┌──
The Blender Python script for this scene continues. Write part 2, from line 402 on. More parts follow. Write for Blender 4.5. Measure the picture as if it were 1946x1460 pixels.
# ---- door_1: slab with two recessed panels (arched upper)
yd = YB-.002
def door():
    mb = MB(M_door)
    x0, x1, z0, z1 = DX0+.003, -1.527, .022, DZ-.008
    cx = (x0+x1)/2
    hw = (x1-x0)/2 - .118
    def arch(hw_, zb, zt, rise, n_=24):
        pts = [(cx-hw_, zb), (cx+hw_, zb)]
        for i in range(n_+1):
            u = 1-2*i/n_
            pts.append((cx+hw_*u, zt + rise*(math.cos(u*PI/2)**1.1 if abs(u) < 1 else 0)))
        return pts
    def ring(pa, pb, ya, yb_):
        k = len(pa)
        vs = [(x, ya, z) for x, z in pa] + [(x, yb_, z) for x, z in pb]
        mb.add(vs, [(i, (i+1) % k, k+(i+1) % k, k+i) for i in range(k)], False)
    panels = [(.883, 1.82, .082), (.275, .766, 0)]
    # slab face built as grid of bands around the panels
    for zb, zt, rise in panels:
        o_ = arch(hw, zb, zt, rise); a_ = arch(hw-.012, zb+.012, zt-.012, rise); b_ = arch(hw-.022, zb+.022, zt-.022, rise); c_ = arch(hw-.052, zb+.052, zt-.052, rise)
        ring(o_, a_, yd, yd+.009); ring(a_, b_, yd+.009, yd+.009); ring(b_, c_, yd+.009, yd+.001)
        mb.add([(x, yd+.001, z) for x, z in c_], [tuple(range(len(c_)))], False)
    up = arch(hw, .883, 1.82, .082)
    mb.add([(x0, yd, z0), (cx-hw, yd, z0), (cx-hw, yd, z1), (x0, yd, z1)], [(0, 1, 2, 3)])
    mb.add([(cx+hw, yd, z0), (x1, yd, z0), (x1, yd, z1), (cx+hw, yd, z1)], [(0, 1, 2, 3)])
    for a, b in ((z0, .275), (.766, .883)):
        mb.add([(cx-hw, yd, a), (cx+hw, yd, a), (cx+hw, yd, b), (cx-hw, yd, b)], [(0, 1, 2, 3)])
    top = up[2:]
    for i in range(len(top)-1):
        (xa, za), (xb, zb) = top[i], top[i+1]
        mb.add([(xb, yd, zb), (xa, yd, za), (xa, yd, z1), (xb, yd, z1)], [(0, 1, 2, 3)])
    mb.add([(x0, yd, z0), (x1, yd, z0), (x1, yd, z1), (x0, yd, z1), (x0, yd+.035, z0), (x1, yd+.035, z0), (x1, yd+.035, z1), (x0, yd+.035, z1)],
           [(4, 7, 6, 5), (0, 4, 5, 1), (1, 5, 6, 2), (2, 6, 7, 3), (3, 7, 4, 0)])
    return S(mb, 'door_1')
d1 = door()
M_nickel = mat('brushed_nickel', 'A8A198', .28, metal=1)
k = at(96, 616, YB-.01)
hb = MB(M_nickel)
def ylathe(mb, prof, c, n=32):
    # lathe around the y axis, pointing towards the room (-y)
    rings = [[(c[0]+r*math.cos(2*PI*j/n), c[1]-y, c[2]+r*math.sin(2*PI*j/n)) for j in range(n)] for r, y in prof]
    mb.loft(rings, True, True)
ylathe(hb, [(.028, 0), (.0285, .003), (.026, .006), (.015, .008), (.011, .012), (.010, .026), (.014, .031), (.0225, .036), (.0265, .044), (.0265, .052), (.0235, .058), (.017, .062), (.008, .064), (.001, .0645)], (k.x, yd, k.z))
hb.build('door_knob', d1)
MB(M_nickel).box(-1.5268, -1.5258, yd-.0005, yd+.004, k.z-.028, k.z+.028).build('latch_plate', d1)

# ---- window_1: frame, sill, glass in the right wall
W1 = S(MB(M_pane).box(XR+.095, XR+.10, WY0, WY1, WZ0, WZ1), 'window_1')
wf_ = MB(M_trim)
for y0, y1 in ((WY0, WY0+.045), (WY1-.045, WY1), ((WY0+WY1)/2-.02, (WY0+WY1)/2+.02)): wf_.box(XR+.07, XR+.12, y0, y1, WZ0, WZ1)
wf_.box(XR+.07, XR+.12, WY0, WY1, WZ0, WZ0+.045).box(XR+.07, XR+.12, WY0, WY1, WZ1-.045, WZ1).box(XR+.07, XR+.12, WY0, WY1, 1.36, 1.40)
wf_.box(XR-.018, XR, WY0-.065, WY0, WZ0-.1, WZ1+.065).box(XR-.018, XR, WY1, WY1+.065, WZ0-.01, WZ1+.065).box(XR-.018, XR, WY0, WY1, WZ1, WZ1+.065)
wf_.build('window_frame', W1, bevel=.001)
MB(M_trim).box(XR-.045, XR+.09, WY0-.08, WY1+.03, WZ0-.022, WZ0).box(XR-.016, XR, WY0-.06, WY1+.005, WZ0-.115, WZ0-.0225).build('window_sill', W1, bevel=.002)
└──
Output every line above without altering anything.

FINAL RESULT →
The Blender Python script for this scene continues. Write part 2, from line 402 on. More parts follow. Write for Blender 4.5. Measure the picture as if it were 1946x1460 pixels.
# ---- door_1: slab with two recessed panels (arched upper)
yd = YB-.002
def door():
    mb = MB(M_door)
    x0, x1, z0, z1 = DX0+.003, -1.527, .022, DZ-.008
    cx = (x0+x1)/2
    hw = (x1-x0)/2 - .118
    def arch(hw_, zb, zt, rise, n_=24):
        pts = [(cx-hw_, zb), (cx+hw_, zb)]
        for i in range(n_+1):
            u = 1-2*i/n_
            pts.append((cx+hw_*u, zt + rise*(math.cos(u*PI/2)**1.1 if abs(u) < 1 else 0)))
        return pts
    def ring(pa, pb, ya, yb_):
        k = len(pa)
        vs = [(x, ya, z) for x, z in pa] + [(x, yb_, z) for x, z in pb]
        mb.add(vs, [(i, (i+1) % k, k+(i+1) % k, k+i) for i in range(k)], False)
    panels = [(.883, 1.82, .082), (.275, .766, 0)]
    # slab face built as grid of bands around the panels
    for zb, zt, rise in panels:
        o_ = arch(hw, zb, zt, rise); a_ = arch(hw-.012, zb+.012, zt-.012, rise); b_ = arch(hw-.022, zb+.022, zt-.022, rise); c_ = arch(hw-.052, zb+.052, zt-.052, rise)
        ring(o_, a_, yd, yd+.009); ring(a_, b_, yd+.009, yd+.009); ring(b_, c_, yd+.009, yd+.001)
        mb.add([(x, yd+.001, z) for x, z in c_], [tuple(range(len(c_)))], False)
    up = arch(hw, .883, 1.82, .082)
    mb.add([(x0, yd, z0), (cx-hw, yd, z0), (cx-hw, yd, z1), (x0, yd, z1)], [(0, 1, 2, 3)])
    mb.add([(cx+hw, yd, z0), (x1, yd, z0), (x1, yd, z1), (cx+hw, yd, z1)], [(0, 1, 2, 3)])
    for a, b in ((z0, .275), (.766, .883)):
        mb.add([(cx-hw, yd, a), (cx+hw, yd, a), (cx+hw, yd, b), (cx-hw, yd, b)], [(0, 1, 2, 3)])
    top = up[2:]
    for i in range(len(top)-1):
        (xa, za), (xb, zb) = top[i], top[i+1]
        mb.add([(xb, yd, zb), (xa, yd, za), (xa, yd, z1), (xb, yd, z1)], [(0, 1, 2, 3)])
    mb.add([(x0, yd, z0), (x1, yd, z0), (x1, yd, z1), (x0, yd, z1), (x0, yd+.035, z0), (x1, yd+.035, z0), (x1, yd+.035, z1), (x0, yd+.035, z1)],
           [(4, 7, 6, 5), (0, 4, 5, 1), (1, 5, 6, 2), (2, 6, 7, 3), (3, 7, 4, 0)])
    return S(mb, 'door_1')
d1 = door()
M_nickel = mat('brushed_nickel', 'A8A198', .28, metal=1)
k = at(96, 616, YB-.01)
hb = MB(M_nickel)
def ylathe(mb, prof, c, n=32):
    # lathe around the y axis, pointing towards the room (-y)
    rings = [[(c[0]+r*math.cos(2*PI*j/n), c[1]-y, c[2]+r*math.sin(2*PI*j/n)) for j in range(n)] for r, y in prof]
    mb.loft(rings, True, True)
ylathe(hb, [(.028, 0), (.0285, .003), (.026, .006), (.015, .008), (.011, .012), (.010, .026), (.014, .031), (.0225, .036), (.0265, .044), (.0265, .052), (.0235, .058), (.017, .062), (.008, .064), (.001, .0645)], (k.x, yd, k.z))
hb.build('door_knob', d1)
MB(M_nickel).box(-1.5268, -1.5258, yd-.0005, yd+.004, k.z-.028, k.z+.028).build('latch_plate', d1)

# ---- window_1: frame, sill, glass in the right wall
W1 = S(MB(M_pane).box(XR+.095, XR+.10, WY0, WY1, WZ0, WZ1), 'window_1')
wf_ = MB(M_trim)
for y0, y1 in ((WY0, WY0+.045), (WY1-.045, WY1), ((WY0+WY1)/2-.02, (WY0+WY1)/2+.02)): wf_.box(XR+.07, XR+.12, y0, y1, WZ0, WZ1)
wf_.box(XR+.07, XR+.12, WY0, WY1, WZ0, WZ0+.045).box(XR+.07, XR+.12, WY0, WY1, WZ1-.045, WZ1).box(XR+.07, XR+.12, WY0, WY1, 1.36, 1.40)
wf_.box(XR-.018, XR, WY0-.065, WY0, WZ0-.1, WZ1+.065).box(XR-.018, XR, WY1, WY1+.065, WZ0-.01, WZ1+.065).box(XR-.018, XR, WY0, WY1, WZ1, WZ1+.065)
wf_.build('window_frame', W1, bevel=.001)
MB(M_trim).box(XR-.045, XR+.09, WY0-.08, WY1+.03, WZ0-.022, WZ0).box(XR-.016, XR, WY0-.06, WY1+.005, WZ0-.115, WZ0-.0225).build('window_sill', W1, bevel=.002)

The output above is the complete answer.